In those cases, the board is happy to approve the deal and move on.

“I think there was a certain amount of expediency desired by the board,” said Sharon Moller, a top assessor’s office administrator. “And a certain amount of relief when things moved quickly.”

The developers who bought the Old Spaghetti Factory site had filed two appeals for 2008 and 2009. They languished until Noguez took office and placed a deputy, Mark McNeil, in charge of handling appeals.

Cases, including the Old Spaghetti Factory, were soon being settled in favor of Noguez’s campaign supporters.

McNeil was arrested in October and charged with conspiracy and misappropriation by a public officer. He pleaded not guilty and posted bail.

Noguez, who also pleaded not guilty, has been in jail since October, unable to make his $1.16-million bail because he must prove any money used for his defense did not come from illegal activity.

Noguez’s attorney did not respond to requests for comment. McNeil’s attorney, Vicki Podberesky, said: “I firmly believe that McNeil did absolutely nothing inappropriate. ...Ultimately, it was the responsibility of the appeals board to make the decisions.”

Salari’s attorney, Mark Werksman, said all of the reductions his client won were warranted. “He is an aggressive advocate who does his homework,” Werksman said. “The system was set up to allow the flexibility that we’ve seen.”

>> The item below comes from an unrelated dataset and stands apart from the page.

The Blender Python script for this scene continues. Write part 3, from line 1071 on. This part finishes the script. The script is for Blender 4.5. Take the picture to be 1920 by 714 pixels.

In the aftermath of the Noguez scandal, Los Angeles County Supervisor Michael D. Antonovich put an advisory measure on the November ballot asking the voters if the county should push for a constitutional amendment that would allow the supervisors to appoint the assessor, presumably providing greater accountability and oversight.

The answer was a resounding “no” — 78% of voters opposed it.

The supervisors, saying the public’s confidence in the assessor’s office had eroded, banned tax agents, such as Salari, from contributing to assessor’s races.

The measure went into effect Dec. 13.